Un aforisma, un commento

sabato 6 agosto 2016


“La massa è come una coda sull’autostrada: chiunque vorrebbe evitare di farne parte e, se vi si trova, desidera uscirne al più presto”.

Società di massa, cultura di massa, democrazia di massa, produzione di massa, comunicazioni di massa, uomo-massa sono alcune espressioni, usate in vari contesti, nelle quali il termine “massa” è centrale pur non essendo mai stato definito conclusivamente. Naturalmente non è questa la sede per una rassegna dei vari significati che sono stati attribuiti a questo concetto. Basti osservare che, in Joseph de Maistre come in Marx, in Nietzsche come in Ortega y Gasset e molti altri, la massa viene interpretata come un insieme sociale indistinto, che vive di quantità piuttosto che di qualità o che, al più, costituisce una sorta di stadio preparatorio ad altre configurazioni sociali, come le corporazioni o le classi. Inoltre, nella massa si annida, quasi in ogni definizione, qualcosa di minaccioso e di violento. Freud parla persino della massa come retaggio dell’“orda primordiale”. Dai primi decenni del secolo scorso, poi, la massa è stata oggetto di analisi e dispute legate alla ricorrente propensione delle masse a seguire un capo, identificandosi con esso così come le grandi dittature hanno ampiamente mostrato.

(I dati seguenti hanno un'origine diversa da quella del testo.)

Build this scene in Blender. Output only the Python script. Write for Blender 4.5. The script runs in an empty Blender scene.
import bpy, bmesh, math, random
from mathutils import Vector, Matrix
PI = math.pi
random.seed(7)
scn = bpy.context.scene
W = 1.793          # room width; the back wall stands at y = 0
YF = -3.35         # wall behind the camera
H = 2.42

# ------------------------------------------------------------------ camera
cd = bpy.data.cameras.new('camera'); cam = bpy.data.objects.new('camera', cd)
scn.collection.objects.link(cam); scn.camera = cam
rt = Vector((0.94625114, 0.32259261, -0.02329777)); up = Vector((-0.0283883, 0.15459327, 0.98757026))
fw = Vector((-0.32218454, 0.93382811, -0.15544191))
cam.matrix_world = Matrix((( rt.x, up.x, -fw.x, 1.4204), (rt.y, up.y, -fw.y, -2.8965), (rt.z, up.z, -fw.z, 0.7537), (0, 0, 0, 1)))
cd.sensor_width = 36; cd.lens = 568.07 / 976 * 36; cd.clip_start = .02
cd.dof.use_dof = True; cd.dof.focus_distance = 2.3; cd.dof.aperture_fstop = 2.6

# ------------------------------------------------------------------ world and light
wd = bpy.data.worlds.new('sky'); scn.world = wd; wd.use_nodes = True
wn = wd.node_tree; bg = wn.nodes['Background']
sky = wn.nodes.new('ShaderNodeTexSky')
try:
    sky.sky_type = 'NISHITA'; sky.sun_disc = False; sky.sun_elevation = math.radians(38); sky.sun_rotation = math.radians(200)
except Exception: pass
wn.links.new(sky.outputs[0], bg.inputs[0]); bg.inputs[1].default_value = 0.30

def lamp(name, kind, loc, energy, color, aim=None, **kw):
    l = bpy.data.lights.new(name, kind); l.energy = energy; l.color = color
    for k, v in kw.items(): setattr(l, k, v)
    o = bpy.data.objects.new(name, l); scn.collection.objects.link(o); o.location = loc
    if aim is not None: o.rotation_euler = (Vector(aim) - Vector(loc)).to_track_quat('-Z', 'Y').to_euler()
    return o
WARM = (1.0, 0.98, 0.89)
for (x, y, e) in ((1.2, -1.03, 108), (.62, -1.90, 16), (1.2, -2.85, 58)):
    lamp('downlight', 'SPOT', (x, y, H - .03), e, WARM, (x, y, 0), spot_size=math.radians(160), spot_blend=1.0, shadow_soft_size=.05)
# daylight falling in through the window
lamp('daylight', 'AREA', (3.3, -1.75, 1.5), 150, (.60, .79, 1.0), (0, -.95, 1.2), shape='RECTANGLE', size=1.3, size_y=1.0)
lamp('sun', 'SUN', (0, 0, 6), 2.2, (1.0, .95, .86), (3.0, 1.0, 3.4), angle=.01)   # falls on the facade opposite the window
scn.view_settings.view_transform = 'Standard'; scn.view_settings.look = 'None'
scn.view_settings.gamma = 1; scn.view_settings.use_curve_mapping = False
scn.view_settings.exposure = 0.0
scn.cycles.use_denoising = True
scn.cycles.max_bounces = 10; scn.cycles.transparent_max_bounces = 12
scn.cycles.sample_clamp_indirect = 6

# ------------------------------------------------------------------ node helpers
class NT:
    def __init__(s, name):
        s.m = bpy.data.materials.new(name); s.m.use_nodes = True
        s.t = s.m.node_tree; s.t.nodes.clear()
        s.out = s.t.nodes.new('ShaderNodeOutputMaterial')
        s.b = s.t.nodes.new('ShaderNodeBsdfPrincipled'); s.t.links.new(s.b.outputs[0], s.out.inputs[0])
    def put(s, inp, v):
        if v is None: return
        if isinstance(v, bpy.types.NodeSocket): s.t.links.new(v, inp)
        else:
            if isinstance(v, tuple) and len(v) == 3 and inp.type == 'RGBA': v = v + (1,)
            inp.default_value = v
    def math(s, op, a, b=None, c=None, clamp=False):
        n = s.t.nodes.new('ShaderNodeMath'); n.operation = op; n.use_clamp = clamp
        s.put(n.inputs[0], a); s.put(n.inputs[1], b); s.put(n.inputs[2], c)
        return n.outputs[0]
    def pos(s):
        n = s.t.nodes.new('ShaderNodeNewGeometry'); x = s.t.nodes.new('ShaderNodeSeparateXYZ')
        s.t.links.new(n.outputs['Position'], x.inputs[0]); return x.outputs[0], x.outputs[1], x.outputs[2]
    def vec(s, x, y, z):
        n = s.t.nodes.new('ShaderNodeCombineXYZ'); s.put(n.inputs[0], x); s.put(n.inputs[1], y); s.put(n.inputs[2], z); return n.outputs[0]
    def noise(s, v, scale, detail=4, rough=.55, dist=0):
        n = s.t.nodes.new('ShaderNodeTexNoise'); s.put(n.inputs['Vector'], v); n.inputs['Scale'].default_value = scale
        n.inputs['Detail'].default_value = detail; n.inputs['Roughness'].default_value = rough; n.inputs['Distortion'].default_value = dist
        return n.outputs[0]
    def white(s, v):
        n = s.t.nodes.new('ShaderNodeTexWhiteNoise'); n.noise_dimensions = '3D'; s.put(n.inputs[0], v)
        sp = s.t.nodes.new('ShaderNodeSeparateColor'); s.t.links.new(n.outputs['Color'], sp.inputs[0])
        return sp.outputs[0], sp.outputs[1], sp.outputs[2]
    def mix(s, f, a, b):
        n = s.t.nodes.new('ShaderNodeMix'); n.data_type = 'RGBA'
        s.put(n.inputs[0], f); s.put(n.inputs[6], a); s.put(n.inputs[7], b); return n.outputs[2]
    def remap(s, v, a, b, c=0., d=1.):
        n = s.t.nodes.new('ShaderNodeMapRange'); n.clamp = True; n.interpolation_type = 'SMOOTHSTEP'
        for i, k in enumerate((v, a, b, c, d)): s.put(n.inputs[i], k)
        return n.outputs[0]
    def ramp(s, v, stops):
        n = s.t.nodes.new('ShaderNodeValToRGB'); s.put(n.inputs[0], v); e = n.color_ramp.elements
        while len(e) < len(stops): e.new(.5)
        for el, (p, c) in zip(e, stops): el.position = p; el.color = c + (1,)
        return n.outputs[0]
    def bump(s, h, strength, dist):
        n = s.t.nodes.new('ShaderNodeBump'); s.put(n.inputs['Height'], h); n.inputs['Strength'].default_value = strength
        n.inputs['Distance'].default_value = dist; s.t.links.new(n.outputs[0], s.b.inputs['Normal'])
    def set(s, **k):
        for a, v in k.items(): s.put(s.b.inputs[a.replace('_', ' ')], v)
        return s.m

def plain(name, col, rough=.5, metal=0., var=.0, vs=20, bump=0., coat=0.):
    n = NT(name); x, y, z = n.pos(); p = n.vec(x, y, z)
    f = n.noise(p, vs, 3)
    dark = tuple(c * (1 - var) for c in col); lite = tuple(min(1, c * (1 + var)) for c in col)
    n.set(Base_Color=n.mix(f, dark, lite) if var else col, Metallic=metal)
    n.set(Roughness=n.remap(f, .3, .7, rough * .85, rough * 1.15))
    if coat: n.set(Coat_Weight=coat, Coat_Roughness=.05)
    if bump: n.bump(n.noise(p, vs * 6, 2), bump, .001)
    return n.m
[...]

Di fatto, però, vi sono altri termini che in qualche misura si riferiscono alla stessa fenomenologia o a parte di essa: il popolo, per esempio, ma anche la folla, nella versione di Gustave Le Bon e Gabriel Tarde. Oggi, nel linguaggio giornalistico, politico ma anche sociologico, la parola in questione si sta eclissando presumibilmente per evitare, col suo uso, l’allusione dispregiativa che ha accumulato in passato. Rimane però, come abbiamo mostrato con l’elenco citato all’inizio, il suo impiego indiretto che intende indicare quello che, in fondo, è il denominatore comune di tutte le definizioni, ossia il carattere indistinto della massa di cui l’uomo-massa è il membro generico. Indistinto ma, a differenza delle masse ottocentesche, ormai emancipato, attraverso la democrazia liberale e i successi dell’Era industriale, dalla povertà e dalla schiavitù nonché destinatario di costanti attenzioni da parte del potere politico alla perenne ricerca di consenso elettorale. Cosicché gli uomini medi, come osserva Ortega y Gasset, “poiché non vedono nei vantaggi della civiltà una scoperta e una costruzione prodigiosa, che soltanto si possono mantenere a costo di grandi sforzi e cautele, credono che la propria funzione si riduca a esigerli perentoriamente, come se fossero diritti nativi”.

La massa, dunque, non coincide più, o coincide ancora in misura modesta, con le “masse lavoratrici” subalterne e sfruttate del linguaggio togliattiano perché essa ha raggiunto, e non certo grazie al comunismo, un livello di tutela e di benessere notevole, ancorché percepito come dato e ovvio mentre è il risultato delle idee, di uomini e di movimenti che hanno saputo combinare la libera iniziativa dei singoli con il bene comune. La massa contemporanea, nel mondo occidentale, è una dimensione che passa attraverso ceti e classi perché si nutre di senso comune, di stereotipi di varia indole, di elementi simbolici per mezzo dei quali illudersi di “personalizzare” le cose possedute e, ovviamente, di una larghissima dotazione di beni tecnologici identici perché distribuiti, appunto, massivamente. La massa contemporanea non necessariamente esprime una “opinione pubblica” omogenea, se non, tendenzialmente, all’interno delle varie categorie sociali delle quali l’associazionismo costituisce il megafono e l’organo di pressione sul potere politico.

La massa attuale, insomma, è costituita da individui che cercano di divenire protagonisti (cioè, come si dice, di “emergere” o di “sfondare” il muro dell’indistinzione), ma adottando tutti quanti le stesse strategie di valutazione, di consumo e di esibizione di ciò che possiedono finendo, quindi, per apparire come indistinti. Qualcosa di “massivo”, che si basa sull’imitazione, esiste ovviamente in tutti gli esseri umani perché una individualità radicale è, anche sotto il solo profilo statistico, impossibile. È però sicuro che molti di noi, per usare un’altra espressione di Ortega y Gasset, si sentono a “proprio agio” esattamente quando raggiungono il massimo grado di omologazione sociale, grazie al quale ognuno si sente soggettivamente diverso ma tutti appaiono oggettivamente uguali. Potremmo allora dire che il liberalismo deve ora affrontare una “seconda fase” orientata a diffondere l’idea principe su cui esso si fonda, la libertà, su un fronte nuovo: non più solo “libertà da” ma come fulcro della diversità e della razionalità critica che potenzialmente esiste in ogni individuo, che questo faccia massa oppure no.